The request
Each entry has to be copied exactly, with nothing missed.

[Rows from a dataset]
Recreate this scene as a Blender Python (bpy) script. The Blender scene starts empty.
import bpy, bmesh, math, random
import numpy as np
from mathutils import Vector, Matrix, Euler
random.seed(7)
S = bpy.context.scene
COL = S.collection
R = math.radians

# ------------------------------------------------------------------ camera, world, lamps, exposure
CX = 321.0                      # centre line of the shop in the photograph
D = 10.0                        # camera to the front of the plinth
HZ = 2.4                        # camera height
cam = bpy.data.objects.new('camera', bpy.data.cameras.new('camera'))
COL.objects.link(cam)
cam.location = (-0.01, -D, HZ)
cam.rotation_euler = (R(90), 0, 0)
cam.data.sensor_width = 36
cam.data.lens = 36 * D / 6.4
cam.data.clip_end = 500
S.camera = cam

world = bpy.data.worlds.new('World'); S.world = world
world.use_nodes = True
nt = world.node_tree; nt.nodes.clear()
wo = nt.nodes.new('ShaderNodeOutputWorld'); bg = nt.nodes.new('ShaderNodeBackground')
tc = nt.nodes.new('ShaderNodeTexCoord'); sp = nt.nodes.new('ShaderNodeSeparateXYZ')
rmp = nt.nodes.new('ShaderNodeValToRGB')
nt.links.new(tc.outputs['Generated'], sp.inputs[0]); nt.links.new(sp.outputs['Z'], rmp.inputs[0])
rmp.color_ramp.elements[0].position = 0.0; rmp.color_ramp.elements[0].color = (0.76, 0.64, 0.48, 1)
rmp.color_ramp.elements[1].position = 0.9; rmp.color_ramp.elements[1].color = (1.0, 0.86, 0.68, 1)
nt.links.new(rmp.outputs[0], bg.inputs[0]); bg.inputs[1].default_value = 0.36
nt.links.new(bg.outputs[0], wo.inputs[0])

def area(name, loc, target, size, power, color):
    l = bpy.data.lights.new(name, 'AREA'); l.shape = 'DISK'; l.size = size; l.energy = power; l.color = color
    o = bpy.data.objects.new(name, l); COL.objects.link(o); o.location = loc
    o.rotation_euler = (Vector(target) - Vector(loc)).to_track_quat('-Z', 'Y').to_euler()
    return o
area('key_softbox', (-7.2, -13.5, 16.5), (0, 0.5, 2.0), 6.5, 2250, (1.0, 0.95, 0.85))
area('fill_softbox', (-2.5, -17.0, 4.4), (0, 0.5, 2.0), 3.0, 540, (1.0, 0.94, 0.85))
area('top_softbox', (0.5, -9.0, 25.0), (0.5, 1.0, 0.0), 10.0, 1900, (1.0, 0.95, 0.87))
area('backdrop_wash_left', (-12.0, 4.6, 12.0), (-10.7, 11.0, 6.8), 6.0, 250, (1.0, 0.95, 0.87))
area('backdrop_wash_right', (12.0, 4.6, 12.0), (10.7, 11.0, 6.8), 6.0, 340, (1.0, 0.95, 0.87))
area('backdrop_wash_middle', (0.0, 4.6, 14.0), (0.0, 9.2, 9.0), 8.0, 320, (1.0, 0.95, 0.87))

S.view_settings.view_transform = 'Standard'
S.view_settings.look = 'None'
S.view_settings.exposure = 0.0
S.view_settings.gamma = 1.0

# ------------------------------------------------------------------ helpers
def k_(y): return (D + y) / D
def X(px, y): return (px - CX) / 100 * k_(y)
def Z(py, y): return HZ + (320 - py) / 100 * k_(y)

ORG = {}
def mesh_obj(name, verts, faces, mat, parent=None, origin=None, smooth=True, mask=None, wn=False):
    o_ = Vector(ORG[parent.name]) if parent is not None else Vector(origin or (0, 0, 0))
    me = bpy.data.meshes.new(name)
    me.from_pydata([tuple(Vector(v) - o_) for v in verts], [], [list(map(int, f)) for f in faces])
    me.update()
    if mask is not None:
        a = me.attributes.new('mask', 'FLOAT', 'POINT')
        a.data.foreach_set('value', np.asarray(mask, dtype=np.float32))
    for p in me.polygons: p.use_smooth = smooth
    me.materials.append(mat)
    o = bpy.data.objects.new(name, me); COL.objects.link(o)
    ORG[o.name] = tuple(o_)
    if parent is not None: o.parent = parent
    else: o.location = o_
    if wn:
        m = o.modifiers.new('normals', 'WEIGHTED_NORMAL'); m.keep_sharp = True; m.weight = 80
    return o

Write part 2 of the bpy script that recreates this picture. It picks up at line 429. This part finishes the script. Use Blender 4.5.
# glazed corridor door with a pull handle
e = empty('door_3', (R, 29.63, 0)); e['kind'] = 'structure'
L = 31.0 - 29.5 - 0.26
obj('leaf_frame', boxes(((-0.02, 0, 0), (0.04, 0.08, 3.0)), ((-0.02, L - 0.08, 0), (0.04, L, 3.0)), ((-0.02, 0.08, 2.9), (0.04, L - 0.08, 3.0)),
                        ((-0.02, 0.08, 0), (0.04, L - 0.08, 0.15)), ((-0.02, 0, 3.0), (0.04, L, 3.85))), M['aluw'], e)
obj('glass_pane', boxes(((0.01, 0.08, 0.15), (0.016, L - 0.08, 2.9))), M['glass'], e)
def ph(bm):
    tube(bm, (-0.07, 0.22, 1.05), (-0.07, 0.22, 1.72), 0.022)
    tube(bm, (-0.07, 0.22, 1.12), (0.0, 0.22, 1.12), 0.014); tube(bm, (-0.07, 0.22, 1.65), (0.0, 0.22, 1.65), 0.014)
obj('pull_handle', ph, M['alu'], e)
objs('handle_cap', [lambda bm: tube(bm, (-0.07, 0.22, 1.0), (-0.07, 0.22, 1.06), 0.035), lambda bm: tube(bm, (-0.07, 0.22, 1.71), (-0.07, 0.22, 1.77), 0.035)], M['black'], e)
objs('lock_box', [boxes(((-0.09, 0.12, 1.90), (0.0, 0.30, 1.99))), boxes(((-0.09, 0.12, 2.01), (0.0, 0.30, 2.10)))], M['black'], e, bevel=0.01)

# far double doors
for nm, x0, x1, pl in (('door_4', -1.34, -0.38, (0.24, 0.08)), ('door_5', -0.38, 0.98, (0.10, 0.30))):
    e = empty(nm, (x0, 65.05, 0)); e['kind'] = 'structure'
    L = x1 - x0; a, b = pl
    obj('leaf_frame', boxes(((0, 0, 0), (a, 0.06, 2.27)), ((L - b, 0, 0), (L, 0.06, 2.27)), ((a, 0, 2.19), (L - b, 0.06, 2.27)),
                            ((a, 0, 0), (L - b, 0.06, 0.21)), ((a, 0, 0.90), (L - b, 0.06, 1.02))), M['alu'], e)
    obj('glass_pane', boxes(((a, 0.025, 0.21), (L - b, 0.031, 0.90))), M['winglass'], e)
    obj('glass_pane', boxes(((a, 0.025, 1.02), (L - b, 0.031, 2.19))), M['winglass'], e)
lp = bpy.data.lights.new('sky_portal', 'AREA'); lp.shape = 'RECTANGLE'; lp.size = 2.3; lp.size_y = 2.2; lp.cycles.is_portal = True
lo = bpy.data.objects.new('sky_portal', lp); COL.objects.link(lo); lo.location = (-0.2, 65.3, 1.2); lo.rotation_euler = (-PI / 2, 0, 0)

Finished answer
Recreate this scene as a Blender Python (bpy) script. The Blender scene starts empty.
import bpy, bmesh, math, random
import numpy as np
from mathutils import Vector, Matrix, Euler
random.seed(7)
S = bpy.context.scene
COL = S.collection
R = math.radians

# ------------------------------------------------------------------ camera, world, lamps, exposure
CX = 321.0                      # centre line of the shop in the photograph
D = 10.0                        # camera to the front of the plinth
HZ = 2.4                        # camera height
cam = bpy.data.objects.new('camera', bpy.data.cameras.new('camera'))
COL.objects.link(cam)
cam.location = (-0.01, -D, HZ)
cam.rotation_euler = (R(90), 0, 0)
cam.data.sensor_width = 36
cam.data.lens = 36 * D / 6.4
cam.data.clip_end = 500
S.camera = cam

world = bpy.data.worlds.new('World'); S.world = world
world.use_nodes = True
nt = world.node_tree; nt.nodes.clear()
wo = nt.nodes.new('ShaderNodeOutputWorld'); bg = nt.nodes.new('ShaderNodeBackground')
tc = nt.nodes.new('ShaderNodeTexCoord'); sp = nt.nodes.new('ShaderNodeSeparateXYZ')
rmp = nt.nodes.new('ShaderNodeValToRGB')
nt.links.new(tc.outputs['Generated'], sp.inputs[0]); nt.links.new(sp.outputs['Z'], rmp.inputs[0])
rmp.color_ramp.elements[0].position = 0.0; rmp.color_ramp.elements[0].color = (0.76, 0.64, 0.48, 1)
rmp.color_ramp.elements[1].position = 0.9; rmp.color_ramp.elements[1].color = (1.0, 0.86, 0.68, 1)
nt.links.new(rmp.outputs[0], bg.inputs[0]); bg.inputs[1].default_value = 0.36
nt.links.new(bg.outputs[0], wo.inputs[0])

def area(name, loc, target, size, power, color):
    l = bpy.data.lights.new(name, 'AREA'); l.shape = 'DISK'; l.size = size; l.energy = power; l.color = color
    o = bpy.data.objects.new(name, l); COL.objects.link(o); o.location = loc
    o.rotation_euler = (Vector(target) - Vector(loc)).to_track_quat('-Z', 'Y').to_euler()
    return o
area('key_softbox', (-7.2, -13.5, 16.5), (0, 0.5, 2.0), 6.5, 2250, (1.0, 0.95, 0.85))
area('fill_softbox', (-2.5, -17.0, 4.4), (0, 0.5, 2.0), 3.0, 540, (1.0, 0.94, 0.85))
area('top_softbox', (0.5, -9.0, 25.0), (0.5, 1.0, 0.0), 10.0, 1900, (1.0, 0.95, 0.87))
area('backdrop_wash_left', (-12.0, 4.6, 12.0), (-10.7, 11.0, 6.8), 6.0, 250, (1.0, 0.95, 0.87))
area('backdrop_wash_right', (12.0, 4.6, 12.0), (10.7, 11.0, 6.8), 6.0, 340, (1.0, 0.95, 0.87))
area('backdrop_wash_middle', (0.0, 4.6, 14.0), (0.0, 9.2, 9.0), 8.0, 320, (1.0, 0.95, 0.87))

S.view_settings.view_transform = 'Standard'
S.view_settings.look = 'None'
S.view_settings.exposure = 0.0
S.view_settings.gamma = 1.0

# ------------------------------------------------------------------ helpers
def k_(y): return (D + y) / D
def X(px, y): return (px - CX) / 100 * k_(y)
def Z(py, y): return HZ + (320 - py) / 100 * k_(y)

ORG = {}
def mesh_obj(name, verts, faces, mat, parent=None, origin=None, smooth=True, mask=None, wn=False):
    o_ = Vector(ORG[parent.name]) if parent is not None else Vector(origin or (0, 0, 0))
    me = bpy.data.meshes.new(name)
    me.from_pydata([tuple(Vector(v) - o_) for v in verts], [], [list(map(int, f)) for f in faces])
    me.update()
    if mask is not None:
        a = me.attributes.new('mask', 'FLOAT', 'POINT')
        a.data.foreach_set('value', np.asarray(mask, dtype=np.float32))
    for p in me.polygons: p.use_smooth = smooth
    me.materials.append(mat)
    o = bpy.data.objects.new(name, me); COL.objects.link(o)
    ORG[o.name] = tuple(o_)
    if parent is not None: o.parent = parent
    else: o.location = o_
    if wn:
        m = o.modifiers.new('normals', 'WEIGHTED_NORMAL'); m.keep_sharp = True; m.weight = 80
    return o

Write part 2 of the bpy script that recreates this picture. It picks up at line 429. This part finishes the script. Use Blender 4.5.
# glazed corridor door with a pull handle
e = empty('door_3', (R, 29.63, 0)); e['kind'] = 'structure'
L = 31.0 - 29.5 - 0.26
obj('leaf_frame', boxes(((-0.02, 0, 0), (0.04, 0.08, 3.0)), ((-0.02, L - 0.08, 0), (0.04, L, 3.0)), ((-0.02, 0.08, 2.9), (0.04, L - 0.08, 3.0)),
                        ((-0.02, 0.08, 0), (0.04, L - 0.08, 0.15)), ((-0.02, 0, 3.0), (0.04, L, 3.85))), M['aluw'], e)
obj('glass_pane', boxes(((0.01, 0.08, 0.15), (0.016, L - 0.08, 2.9))), M['glass'], e)
def ph(bm):
    tube(bm, (-0.07, 0.22, 1.05), (-0.07, 0.22, 1.72), 0.022)
    tube(bm, (-0.07, 0.22, 1.12), (0.0, 0.22, 1.12), 0.014); tube(bm, (-0.07, 0.22, 1.65), (0.0, 0.22, 1.65), 0.014)
obj('pull_handle', ph, M['alu'], e)
objs('handle_cap', [lambda bm: tube(bm, (-0.07, 0.22, 1.0), (-0.07, 0.22, 1.06), 0.035), lambda bm: tube(bm, (-0.07, 0.22, 1.71), (-0.07, 0.22, 1.77), 0.035)], M['black'], e)
objs('lock_box', [boxes(((-0.09, 0.12, 1.90), (0.0, 0.30, 1.99))), boxes(((-0.09, 0.12, 2.01), (0.0, 0.30, 2.10)))], M['black'], e, bevel=0.01)

# far double doors
for nm, x0, x1, pl in (('door_4', -1.34, -0.38, (0.24, 0.08)), ('door_5', -0.38, 0.98, (0.10, 0.30))):
    e = empty(nm, (x0, 65.05, 0)); e['kind'] = 'structure'
    L = x1 - x0; a, b = pl
    obj('leaf_frame', boxes(((0, 0, 0), (a, 0.06, 2.27)), ((L - b, 0, 0), (L, 0.06, 2.27)), ((a, 0, 2.19), (L - b, 0.06, 2.27)),
                            ((a, 0, 0), (L - b, 0.06, 0.21)), ((a, 0, 0.90), (L - b, 0.06, 1.02))), M['alu'], e)
    obj('glass_pane', boxes(((a, 0.025, 0.21), (L - b, 0.031, 0.90))), M['winglass'], e)
    obj('glass_pane', boxes(((a, 0.025, 1.02), (L - b, 0.031, 2.19))), M['winglass'], e)
lp = bpy.data.lights.new('sky_portal', 'AREA'); lp.shape = 'RECTANGLE'; lp.size = 2.3; lp.size_y = 2.2; lp.cycles.is_portal = True
lo = bpy.data.objects.new('sky_portal', lp); COL.objects.link(lo); lo.location = (-0.2, 65.3, 1.2); lo.rotation_euler = (-PI / 2, 0, 0)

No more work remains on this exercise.